No Military Solution to Terrorism

 “There is no battlefield solution to terrorism," The RAND Corporation, a top Pentagon contractor on national defense research, concluded in 2008 in a study of military campaigns against insurgency groups around the world since 1968. “In looking at how other terrorist groups have ended, the RAND study found that most terrorist groups end either because they join the political process, or because local police and intelligence efforts arrest or kill key members. Police and intelligence agencies, rather than the military, should be the tip of the spear against al Qaida in most of the world, and the United States should abandon the use of the phrase ‘war on terrorism,’” the report to the Pentagon stated.

This reexamination was nudged by Washington Post reporter Dana Priest’s insightful critique, The Mission:  Waging War and Keeping Peace with America's Military, published in 2003, and kick-started by retired Marine General Anthony Zinni’s broadside challenge to Bush administration’s policies, The Battle for Peace, which came out in 2006.

“Since the end of the Cold War, the imperatives of ‘global leadership’ have led the United States to assume ever-greater obligations around the world.  With little or no consideration of the implications, policymakers have sloughed off the burden of handling those obligations onto the armed services, which are cheerfully assumed to be able to do anything, anywhere, at any time,” states a synopsis of Priest’s book on the U.S. Air Force’s Air University Library Web site. “That assumption deserves to be reconsidered -- as does the corollary, long cherished by conservatives, that other government agencies, such as the State Department, are incompetent beyond salvaging.”

For instance, “There can be no military solution to the problem” that violently divides Israelis and Palestinians, General Zinni told Priest after serving as U.S. military commander in the Middle East and as a State Department special envoy on Israeli-Palestinian hostilities. “You know, there is no military solution to terrorism, either.”   

Need for a New Strategy

In his book, Zinni wrote: “Think about it: We’ve declared war on a tactic—terrorism—not on an ideology, not on a nation-state… This is no way to fight terrorism … Military responses by themselves will not do the job. ... We need a new strategic vision for our country—a vision that will focus our government and all its elements of power on the task of bringing peace and stability to the world.”

Based on his military career, which included enduring severe battle wounds as a young marine in Vietnam, Zinni concluded that “We have not been skillful in understanding how to effectively apply our power in ways that do not alienate or threaten other societies.

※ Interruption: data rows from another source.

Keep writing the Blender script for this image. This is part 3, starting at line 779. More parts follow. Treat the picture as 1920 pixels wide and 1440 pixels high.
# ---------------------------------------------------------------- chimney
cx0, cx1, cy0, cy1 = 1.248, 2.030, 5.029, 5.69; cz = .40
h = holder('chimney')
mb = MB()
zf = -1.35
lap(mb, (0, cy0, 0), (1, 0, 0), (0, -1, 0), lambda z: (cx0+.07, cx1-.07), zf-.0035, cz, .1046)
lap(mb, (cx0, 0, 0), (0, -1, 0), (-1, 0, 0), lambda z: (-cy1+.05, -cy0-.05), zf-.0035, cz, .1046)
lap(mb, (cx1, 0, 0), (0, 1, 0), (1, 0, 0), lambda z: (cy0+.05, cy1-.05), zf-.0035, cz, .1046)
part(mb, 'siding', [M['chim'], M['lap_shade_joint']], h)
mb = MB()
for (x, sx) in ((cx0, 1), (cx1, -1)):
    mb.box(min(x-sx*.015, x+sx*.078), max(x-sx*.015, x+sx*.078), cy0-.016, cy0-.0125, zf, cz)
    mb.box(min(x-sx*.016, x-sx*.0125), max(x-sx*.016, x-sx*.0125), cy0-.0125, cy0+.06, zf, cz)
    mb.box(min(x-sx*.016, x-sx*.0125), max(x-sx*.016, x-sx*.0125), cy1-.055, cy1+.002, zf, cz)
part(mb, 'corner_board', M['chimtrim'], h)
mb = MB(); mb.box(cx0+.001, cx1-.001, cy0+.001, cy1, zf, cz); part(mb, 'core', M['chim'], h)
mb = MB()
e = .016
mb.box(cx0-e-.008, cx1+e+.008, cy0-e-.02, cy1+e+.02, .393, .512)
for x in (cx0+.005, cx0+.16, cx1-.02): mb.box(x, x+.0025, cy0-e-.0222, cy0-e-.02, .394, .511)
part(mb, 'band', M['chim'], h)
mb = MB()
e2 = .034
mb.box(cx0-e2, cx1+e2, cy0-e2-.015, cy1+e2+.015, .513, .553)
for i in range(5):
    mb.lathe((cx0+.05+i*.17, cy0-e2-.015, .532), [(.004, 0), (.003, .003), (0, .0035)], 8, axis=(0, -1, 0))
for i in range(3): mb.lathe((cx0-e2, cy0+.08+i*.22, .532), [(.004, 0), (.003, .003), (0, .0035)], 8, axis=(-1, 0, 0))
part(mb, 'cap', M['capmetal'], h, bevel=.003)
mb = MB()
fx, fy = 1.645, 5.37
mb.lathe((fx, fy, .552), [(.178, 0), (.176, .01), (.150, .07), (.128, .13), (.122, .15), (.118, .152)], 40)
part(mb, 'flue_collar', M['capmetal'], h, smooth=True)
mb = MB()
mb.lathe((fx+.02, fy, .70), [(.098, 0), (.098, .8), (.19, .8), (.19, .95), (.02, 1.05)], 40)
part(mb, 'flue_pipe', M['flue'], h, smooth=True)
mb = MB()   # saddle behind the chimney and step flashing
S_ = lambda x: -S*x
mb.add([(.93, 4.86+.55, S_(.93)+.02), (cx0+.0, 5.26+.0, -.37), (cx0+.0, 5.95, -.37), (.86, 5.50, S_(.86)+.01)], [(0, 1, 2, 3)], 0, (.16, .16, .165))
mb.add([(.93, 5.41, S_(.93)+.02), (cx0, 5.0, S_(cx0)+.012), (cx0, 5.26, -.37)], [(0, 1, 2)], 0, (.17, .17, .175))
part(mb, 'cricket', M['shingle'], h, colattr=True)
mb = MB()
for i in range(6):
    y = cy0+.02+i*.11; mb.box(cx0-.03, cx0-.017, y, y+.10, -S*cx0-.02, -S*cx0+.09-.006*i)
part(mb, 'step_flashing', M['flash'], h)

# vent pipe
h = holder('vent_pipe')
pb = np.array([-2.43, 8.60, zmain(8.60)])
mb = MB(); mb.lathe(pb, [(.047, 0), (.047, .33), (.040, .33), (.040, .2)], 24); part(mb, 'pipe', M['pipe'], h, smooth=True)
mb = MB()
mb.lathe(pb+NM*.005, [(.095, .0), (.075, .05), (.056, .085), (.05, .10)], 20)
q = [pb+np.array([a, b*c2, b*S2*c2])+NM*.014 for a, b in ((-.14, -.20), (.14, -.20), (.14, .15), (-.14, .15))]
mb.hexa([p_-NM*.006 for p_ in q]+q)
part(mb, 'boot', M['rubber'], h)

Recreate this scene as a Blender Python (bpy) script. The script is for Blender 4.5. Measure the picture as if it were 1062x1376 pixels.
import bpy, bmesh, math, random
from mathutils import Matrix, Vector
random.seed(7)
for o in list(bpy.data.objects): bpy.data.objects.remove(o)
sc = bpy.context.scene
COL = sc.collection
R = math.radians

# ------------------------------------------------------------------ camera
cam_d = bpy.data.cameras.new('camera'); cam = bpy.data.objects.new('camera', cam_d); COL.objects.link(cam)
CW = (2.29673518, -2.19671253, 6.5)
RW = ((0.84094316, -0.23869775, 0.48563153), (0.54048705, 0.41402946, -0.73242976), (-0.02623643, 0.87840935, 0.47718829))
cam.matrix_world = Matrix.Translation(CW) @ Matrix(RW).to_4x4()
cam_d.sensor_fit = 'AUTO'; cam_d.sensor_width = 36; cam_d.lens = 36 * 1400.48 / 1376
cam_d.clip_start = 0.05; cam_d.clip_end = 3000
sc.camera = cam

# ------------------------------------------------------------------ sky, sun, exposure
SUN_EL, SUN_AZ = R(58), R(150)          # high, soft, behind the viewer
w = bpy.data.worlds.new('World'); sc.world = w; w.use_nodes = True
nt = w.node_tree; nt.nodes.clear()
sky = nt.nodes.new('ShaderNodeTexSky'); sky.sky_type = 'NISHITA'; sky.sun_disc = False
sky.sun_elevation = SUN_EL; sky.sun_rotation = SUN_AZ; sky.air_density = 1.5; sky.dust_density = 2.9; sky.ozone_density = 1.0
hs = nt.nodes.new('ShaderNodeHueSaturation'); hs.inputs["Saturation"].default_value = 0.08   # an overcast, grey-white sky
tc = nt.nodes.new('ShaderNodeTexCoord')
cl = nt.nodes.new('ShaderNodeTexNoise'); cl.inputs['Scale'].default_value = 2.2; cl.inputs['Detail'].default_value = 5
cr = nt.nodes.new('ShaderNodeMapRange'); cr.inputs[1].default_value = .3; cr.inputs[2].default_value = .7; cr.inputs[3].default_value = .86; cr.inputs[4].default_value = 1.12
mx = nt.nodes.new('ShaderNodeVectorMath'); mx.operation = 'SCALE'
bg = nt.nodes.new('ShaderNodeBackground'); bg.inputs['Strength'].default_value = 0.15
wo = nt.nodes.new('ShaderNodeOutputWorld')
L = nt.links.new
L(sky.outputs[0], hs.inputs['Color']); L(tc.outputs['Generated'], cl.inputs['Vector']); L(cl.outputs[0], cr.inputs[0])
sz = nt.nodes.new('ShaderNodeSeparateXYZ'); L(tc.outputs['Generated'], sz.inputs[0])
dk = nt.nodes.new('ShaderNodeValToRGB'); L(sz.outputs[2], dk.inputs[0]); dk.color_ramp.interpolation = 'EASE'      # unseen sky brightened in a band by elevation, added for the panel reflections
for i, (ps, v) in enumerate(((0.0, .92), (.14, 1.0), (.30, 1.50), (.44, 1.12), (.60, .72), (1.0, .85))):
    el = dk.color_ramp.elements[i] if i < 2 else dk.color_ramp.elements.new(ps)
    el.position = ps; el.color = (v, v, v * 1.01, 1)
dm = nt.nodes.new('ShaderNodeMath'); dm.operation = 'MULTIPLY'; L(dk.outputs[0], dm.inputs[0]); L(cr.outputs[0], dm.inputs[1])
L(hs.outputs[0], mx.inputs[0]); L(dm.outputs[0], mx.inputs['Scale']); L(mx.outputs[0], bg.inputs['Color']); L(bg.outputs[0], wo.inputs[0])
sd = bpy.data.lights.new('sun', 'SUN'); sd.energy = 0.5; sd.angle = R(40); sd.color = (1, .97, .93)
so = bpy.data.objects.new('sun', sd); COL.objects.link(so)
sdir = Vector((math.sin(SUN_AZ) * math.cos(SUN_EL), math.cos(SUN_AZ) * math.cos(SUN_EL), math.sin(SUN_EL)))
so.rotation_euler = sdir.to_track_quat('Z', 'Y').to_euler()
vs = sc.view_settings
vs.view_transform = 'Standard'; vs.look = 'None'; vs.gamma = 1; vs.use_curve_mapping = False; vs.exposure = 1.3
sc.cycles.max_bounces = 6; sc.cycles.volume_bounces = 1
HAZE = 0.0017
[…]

We understand warmaking far better than we understand peacemaking.”

The remedy, he wrote, is to treat diplomatic negotiations and other means of resolving conflicts seriously. “A set of countries around the world—primarily the Nordic countries, Canada, and Switzerland—have traditionally centered their foreign policy on peacemaking, mediation, and conflict resolution, and have funded and provided resources for these activities.”

In his 2004 autobiography, Battle Ready, composed with military storyteller Tom Clancy, Zinni bluntly fired off a warning to the American public and to his former colleagues in the Pentagon: “The military traditionally goes out there and kills people and breaks things. … We have to ask ourselves how the military needs to change in order to actually deal with those political, economic, social, security, and information management challenges that we’ve already been facing for a long time. … Either the civilian officials must develop the capabilities demanded of them and learn how to partner with other agencies to get the job done, or the military finally needs to change into something else beyond the breaking and the killing.”